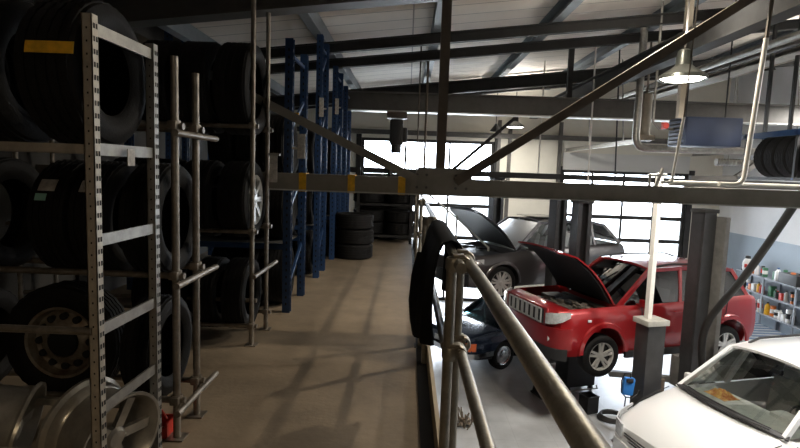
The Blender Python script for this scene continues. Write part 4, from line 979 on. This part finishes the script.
for L, z in enumerate(levels):
    y = 14.48; n = 0
    while y > 11.3:
        r_ = random.uniform(.042,.072); hh = random.uniform(.19,.33); m = random.choice(cols); kind = random.choice(('oil_bottle','oil_bottle','paint_can','carton'))
        if min(abs(y-q_) for q_ in ys) > .09:
            x = sx0 + .09 + random.uniform(0,.05); nm = kind
            lab = '%s %s, %s from the far end on the %s level of the wall shelving' % (cname[m], {'oil_bottle':'bottle','paint_can':'can','carton':'carton'}[kind], NTH(n), lvn[L])
            if kind == 'carton':
                solo(MB().box((x,y,z+hh*.4),(.14,r_*2,hh*.8),None,.004), nm, m, lab, 'carton', 'goods on the wall shelving', loc=(x,y,z))
            else:
                root = solo(MB().lathe(bottle(hh, r_, kind == 'oil_bottle'), (x,y,z), 'Z', 14), nm, m, lab, 'bottle' if kind == 'oil_bottle' else 'can', 'goods on the wall shelving', loc=(x,y,z))
                cp = MB().lathe([(0,hh*.9),(r_*.38,hh*.9),(r_*.38,hh),(0,hh)] if kind == 'oil_bottle' else [(r_*.6,hh*.3),(r_*1.01,hh*.3),(r_*1.01,hh*.7),(r_*.6,hh*.7)], (0,0,0), 'Z', 14).build('cap' if kind == 'oil_bottle' else 'label_band', random.choice(('redplastic','black','bluecan','whitep')), root)
            n += 1
        y -= r_*2 + random.uniform(.015,.06)
p = at(745,264,14.35)
mb = MB().lathe([(0,0),(.10,0),(.115,.05),(.115,.22),(.08,.30),(.05,.33),(.05,.37),(0,.37)], (9.25,14.35,-.78), 'Z', 20)
jg = solo(mb, 'white_jug', 'whitep', 'big white jug with red patch on the far end of the wall shelving', 'jug', loc=(9.25,14.35,-.80))
MB().box((-.08,-.075,.16),(.09,.07,.10),Matrix.Rotation(.8,3,'Z'),.02).build('red_patch', 'redplastic', jg); MB().lathe([(0,.35),(.07,.35),(.06,.42),(0,.43)], (0,0,0), 'Z', 14).build('cap', 'black', jg)
solo(MB().box((9.28,12.62,-.80+.13),(.36,.62,.26),None,.01), 'storage_box', 'black', 'large black box on top of the wall shelving', 'box', loc=(9.28,12.62,-.80))
# slatted blue platform
sp = thing('slatted_platform', 'low platform of blue and white slats in front of the wall shelving', 'platform', (8.3,12.8,GZ))
b1, b2 = MB(), MB()
for k in range(34): (b1 if k % 2 else b2).span((7.75,11.2+.11*k,GZ+.44),(9.08,11.2+.11*k+.105,GZ+.48 + (.012 if k % 2 else 0)))
b1.build('blue_slats', 'bluemetal', sp); b2.build('white_slats', 'lightgrey', sp)
for x in (7.8,9.0):
    for y in (11.3,12.8,14.8): MB().span((x-.03,y-.03,GZ),(x+.03,y+.03,GZ+.44)).build('leg', 'steel2', sp)
    
# ------------------------------------------------------------------ light
w = bpy.data.worlds.new('world'); sc.world = w; w.use_nodes = True
bg = w.node_tree.nodes['Background']; bg.inputs[0].default_value = (.86,.93,1,1); bg.inputs[1].default_value = 18.0
for (x0, x1, zt) in (D1, D2):
    d = bpy.data.lights.new('daylight', 'AREA'); d.shape = 'RECTANGLE'; d.size = x1-x0; d.size_y = zt-GZ; d.cycles.is_portal = True
    o = bpy.data.objects.new('daylight', d); C.objects.link(o); o.location = ((x0+x1)/2, DY+.15, (zt+GZ)/2); o.rotation_euler = (-PI/2,0,0)
# warm lamp over the walkway behind the camera
wl = thing('strip_lamp', 'warm strip lamp under the roof behind the walkway', 'lamp', (-.4,-1.6,2.6))
MB().box((-.4,-1.6,2.66),(.16,1.2,.08),None,.01).build('housing', 'lightgrey', wl); MB().box((-.4,-1.6,2.61),(.12,1.15,.03)).build('diffuser', 'lampglow', wl)
MB().tube((-.4,-2.0,2.69),(-.4,-2.0,zroof(-.4)+.01),.01,6).tube((-.4,-1.2,2.69),(-.4,-1.2,zroof(-.4)+.01),.01,6).build('hanger', 'steel', wl)
light('AREA', (-.4,-1.6,2.58), 24, (1,.74,.44), .14, sizey=1.15)

vs = sc.view_settings; vs.view_transform = 'Standard'; vs.look = 'None'; vs.gamma = 1; vs.exposure = 0
sc.cycles.use_denoising = True
sc.cycles.max_bounces = 8; sc.cycles.transparent_max_bounces = 16
sc.cycles.sample_clamp_indirect = 6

+ + + + + + +

# TASK OBJECTIVE
Identify and extract each line of the listing that contains "from".

# ANSWER TO THE EXERCISE
The Blender Python script for this scene continues. Write part 4, from line 979 on. This part finishes the script.
            lab = '%s %s, %s from the far end on the %s level of the wall shelving' % (cname[m], {'oil_bottle':'bottle','paint_can':'can','carton':'carton'}[kind], NTH(n), lvn[L])